In this respect, it is important to note that all companies, even inactive companies (those which do not carry out any economic activity vis-à-vis the tax authorities) are obliged to (i) prepare their annual accounts within three months of closing the financial year, (ii) approve them by way of a shareholders’ resolution within six months after the closing of the financial year and finally (iii) deposit the annual accounts at the Mercantile Registry within one month of their approval. Until now, the most common non-monetary penalty was that if the annual accounts were not deposited within the year in progress, the Mercantile Registry would apply, instead of the provisions foreseen in Article 283, the penalty of Article 282 of the Law: it would immediately “close” the company’s registry sheet, thus rendering it impossible to record certain corporate resolutions. As this was the penalty, the company’s “pocket” remained untouched; companies did not feel urged to deposit their accounts unless they were in the position of needing to record a certain corporate resolution. As a consequence, many companies have stayed “dormant” in this situation without any penalty.
As the national government is pressed for money, on 31 January, Royal Decree 2/2021 of 12 January entered into force, which approves the implementation regulations for Law 22/2015, of 20 July, on Account Auditing (the “Regulations”).

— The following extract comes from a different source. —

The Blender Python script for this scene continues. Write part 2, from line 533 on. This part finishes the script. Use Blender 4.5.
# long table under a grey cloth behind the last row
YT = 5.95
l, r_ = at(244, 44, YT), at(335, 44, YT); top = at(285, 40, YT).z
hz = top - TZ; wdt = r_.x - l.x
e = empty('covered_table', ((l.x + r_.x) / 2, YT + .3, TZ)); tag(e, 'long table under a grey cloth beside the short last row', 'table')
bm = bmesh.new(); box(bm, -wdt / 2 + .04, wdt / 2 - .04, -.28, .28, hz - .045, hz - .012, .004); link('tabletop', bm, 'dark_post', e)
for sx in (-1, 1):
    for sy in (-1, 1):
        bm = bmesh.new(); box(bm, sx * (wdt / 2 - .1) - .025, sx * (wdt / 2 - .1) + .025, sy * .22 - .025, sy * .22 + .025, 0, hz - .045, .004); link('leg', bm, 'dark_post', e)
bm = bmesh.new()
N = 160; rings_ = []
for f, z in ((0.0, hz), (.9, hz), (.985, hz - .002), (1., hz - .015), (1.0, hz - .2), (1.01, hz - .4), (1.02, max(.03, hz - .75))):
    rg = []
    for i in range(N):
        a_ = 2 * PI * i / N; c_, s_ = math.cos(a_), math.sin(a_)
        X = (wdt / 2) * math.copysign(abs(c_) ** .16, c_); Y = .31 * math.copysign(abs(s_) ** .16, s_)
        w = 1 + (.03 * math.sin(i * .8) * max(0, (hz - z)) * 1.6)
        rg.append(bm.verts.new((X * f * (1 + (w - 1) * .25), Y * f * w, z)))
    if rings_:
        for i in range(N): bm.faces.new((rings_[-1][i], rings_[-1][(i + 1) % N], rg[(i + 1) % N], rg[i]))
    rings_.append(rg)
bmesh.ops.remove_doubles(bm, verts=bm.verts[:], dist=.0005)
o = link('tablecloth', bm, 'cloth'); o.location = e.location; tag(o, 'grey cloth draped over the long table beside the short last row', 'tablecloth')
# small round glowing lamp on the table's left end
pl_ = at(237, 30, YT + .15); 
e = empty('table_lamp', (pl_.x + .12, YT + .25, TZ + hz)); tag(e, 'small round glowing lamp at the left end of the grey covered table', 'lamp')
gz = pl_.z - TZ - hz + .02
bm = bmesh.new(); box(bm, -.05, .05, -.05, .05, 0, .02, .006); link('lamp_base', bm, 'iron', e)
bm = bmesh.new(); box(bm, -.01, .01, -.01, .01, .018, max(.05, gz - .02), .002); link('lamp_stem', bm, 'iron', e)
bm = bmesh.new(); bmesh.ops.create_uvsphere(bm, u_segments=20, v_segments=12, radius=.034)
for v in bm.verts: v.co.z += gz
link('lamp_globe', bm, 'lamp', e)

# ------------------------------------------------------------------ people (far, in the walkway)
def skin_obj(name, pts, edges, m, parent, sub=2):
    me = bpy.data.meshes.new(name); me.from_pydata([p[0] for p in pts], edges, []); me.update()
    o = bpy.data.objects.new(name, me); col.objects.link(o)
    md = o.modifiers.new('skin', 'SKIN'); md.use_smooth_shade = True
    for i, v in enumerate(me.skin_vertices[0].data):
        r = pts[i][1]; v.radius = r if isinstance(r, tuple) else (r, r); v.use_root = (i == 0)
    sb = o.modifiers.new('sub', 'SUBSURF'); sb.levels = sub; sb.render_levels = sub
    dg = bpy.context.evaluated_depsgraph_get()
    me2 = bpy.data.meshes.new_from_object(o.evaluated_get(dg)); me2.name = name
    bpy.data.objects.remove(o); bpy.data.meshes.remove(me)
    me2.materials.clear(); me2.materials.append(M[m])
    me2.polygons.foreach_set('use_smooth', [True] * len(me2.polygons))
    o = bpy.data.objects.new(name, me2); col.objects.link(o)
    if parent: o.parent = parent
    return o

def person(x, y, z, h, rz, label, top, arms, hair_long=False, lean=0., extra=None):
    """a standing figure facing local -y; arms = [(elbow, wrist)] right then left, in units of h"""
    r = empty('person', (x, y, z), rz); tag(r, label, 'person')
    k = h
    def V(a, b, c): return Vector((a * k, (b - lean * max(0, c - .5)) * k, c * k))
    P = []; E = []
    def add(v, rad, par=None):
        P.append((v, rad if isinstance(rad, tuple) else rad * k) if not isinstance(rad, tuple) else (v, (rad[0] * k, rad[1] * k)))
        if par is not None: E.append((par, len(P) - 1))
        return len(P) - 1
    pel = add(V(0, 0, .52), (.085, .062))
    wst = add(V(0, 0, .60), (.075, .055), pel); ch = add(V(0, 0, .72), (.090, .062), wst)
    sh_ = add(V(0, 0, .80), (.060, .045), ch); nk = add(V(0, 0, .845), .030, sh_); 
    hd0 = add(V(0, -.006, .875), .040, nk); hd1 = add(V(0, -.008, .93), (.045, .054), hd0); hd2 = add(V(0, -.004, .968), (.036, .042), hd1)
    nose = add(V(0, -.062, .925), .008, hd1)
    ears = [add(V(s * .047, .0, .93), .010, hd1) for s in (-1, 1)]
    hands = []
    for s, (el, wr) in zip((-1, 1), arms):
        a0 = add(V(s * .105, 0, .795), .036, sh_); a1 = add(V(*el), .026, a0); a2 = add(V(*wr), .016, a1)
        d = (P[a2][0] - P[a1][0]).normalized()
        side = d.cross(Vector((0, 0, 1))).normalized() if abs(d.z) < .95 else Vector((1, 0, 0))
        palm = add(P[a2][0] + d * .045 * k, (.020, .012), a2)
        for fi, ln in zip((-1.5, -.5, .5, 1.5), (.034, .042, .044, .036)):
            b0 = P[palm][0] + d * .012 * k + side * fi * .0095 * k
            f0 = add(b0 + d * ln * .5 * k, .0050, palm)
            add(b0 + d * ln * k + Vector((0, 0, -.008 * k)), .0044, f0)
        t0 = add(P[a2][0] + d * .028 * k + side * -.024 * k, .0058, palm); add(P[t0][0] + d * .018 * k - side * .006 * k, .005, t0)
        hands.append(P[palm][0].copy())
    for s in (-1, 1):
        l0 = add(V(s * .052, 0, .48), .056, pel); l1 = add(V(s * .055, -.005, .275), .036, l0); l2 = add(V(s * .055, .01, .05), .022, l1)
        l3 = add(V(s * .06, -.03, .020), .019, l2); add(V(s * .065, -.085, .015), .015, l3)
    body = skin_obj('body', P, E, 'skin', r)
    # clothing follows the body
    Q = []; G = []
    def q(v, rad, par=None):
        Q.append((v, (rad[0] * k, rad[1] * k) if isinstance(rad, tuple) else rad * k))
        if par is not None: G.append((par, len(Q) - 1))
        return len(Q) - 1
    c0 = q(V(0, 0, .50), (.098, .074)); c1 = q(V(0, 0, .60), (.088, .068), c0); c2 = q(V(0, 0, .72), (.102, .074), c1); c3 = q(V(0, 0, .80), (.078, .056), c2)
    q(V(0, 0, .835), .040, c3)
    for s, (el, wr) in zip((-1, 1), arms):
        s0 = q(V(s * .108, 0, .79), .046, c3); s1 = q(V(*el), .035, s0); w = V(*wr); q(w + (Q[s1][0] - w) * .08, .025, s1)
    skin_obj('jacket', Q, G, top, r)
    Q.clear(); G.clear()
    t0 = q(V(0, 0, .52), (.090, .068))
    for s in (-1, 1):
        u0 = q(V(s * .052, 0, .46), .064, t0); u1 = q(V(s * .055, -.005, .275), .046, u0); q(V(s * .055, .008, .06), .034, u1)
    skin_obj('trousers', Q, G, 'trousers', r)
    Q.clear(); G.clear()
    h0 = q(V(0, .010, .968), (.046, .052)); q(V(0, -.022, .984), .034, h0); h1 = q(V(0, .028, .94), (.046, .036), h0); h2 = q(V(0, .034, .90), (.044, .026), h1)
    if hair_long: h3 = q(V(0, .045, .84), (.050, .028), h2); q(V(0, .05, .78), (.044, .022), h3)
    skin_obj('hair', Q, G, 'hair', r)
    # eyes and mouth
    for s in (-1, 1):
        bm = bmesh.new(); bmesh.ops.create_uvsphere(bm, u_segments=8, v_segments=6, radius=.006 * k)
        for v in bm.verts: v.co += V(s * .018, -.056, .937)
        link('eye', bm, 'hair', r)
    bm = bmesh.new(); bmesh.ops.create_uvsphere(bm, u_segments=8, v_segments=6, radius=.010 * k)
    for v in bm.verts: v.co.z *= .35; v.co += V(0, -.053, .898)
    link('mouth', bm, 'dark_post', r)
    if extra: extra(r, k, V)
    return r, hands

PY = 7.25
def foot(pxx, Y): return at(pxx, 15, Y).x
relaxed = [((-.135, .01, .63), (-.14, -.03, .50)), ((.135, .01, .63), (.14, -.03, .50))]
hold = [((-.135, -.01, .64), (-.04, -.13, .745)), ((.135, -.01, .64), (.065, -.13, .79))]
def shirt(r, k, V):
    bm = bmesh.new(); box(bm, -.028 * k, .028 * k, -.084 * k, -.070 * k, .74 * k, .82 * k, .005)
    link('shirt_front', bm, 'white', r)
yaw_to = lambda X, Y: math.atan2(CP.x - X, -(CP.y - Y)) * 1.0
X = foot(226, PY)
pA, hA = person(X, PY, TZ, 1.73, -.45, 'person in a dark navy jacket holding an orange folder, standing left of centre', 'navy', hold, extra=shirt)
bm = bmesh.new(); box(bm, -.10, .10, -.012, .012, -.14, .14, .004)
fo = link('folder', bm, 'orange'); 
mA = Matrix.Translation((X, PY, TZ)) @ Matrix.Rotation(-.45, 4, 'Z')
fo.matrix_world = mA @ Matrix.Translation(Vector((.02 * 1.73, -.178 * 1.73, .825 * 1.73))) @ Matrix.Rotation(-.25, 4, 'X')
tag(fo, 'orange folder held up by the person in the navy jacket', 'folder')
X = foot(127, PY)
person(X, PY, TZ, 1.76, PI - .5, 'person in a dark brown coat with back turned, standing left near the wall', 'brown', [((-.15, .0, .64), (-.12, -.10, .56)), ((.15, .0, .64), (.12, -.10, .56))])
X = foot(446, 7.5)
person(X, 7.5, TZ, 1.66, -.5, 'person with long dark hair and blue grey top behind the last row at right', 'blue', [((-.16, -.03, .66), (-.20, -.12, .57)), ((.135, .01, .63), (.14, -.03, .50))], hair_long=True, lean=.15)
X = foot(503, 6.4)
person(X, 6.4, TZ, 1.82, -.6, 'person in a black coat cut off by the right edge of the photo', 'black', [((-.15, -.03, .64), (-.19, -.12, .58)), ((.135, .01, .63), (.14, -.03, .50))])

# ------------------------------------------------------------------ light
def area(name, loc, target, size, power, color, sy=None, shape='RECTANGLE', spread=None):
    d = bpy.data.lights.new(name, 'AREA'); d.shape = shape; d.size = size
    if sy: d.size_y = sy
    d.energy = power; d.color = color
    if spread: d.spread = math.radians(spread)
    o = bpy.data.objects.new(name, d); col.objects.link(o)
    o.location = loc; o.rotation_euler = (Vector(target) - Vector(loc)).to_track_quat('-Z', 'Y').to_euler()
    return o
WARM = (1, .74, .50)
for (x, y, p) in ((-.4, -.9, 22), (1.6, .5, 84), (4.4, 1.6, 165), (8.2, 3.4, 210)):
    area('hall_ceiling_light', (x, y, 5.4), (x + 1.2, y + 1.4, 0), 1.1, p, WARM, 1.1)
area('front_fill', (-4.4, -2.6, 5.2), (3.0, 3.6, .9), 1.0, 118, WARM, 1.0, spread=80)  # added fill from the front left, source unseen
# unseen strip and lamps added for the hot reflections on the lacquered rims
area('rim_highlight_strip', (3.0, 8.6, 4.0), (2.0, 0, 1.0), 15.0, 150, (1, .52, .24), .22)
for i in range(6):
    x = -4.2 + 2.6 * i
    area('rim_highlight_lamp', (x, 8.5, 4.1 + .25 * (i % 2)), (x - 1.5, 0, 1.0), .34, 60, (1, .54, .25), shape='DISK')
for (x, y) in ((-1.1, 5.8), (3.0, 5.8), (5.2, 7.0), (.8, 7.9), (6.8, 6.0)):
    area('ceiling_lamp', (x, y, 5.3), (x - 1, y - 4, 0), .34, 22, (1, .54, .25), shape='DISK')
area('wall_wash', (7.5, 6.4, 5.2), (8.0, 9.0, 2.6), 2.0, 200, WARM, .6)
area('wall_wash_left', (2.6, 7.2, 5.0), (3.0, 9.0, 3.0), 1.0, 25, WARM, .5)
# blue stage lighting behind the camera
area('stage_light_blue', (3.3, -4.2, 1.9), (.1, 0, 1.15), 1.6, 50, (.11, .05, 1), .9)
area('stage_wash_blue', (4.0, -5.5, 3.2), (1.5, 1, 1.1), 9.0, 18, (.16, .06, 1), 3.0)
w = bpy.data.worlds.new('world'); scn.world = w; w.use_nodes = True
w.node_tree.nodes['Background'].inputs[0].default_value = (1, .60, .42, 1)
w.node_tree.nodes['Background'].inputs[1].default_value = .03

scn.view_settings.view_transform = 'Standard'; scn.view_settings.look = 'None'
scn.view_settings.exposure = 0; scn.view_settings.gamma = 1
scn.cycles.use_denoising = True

The tenth and eleventh additional provisions of the Regulations will make the “forgotten” Article 283 of the Law suddenly and extremely current: it foresees close collaboration between mercantile registries, the Institute for Accounting and Account Auditing and, last but not least, the tax authorities, to pursue those dormant companies that did not submit their annual accounts in the preceding three financial years (the statue of limitations expires at three years).
This said, it is advisable, should your company be in one of the situations mentioned above, to deposit the annual accounts of pending financial years or proceed to liquidate the company, since the application of a penalty regime is expected to become common practice. It is worth recalling that failure to deposit the annual accounts may also imply potential liability for the members of the governing body.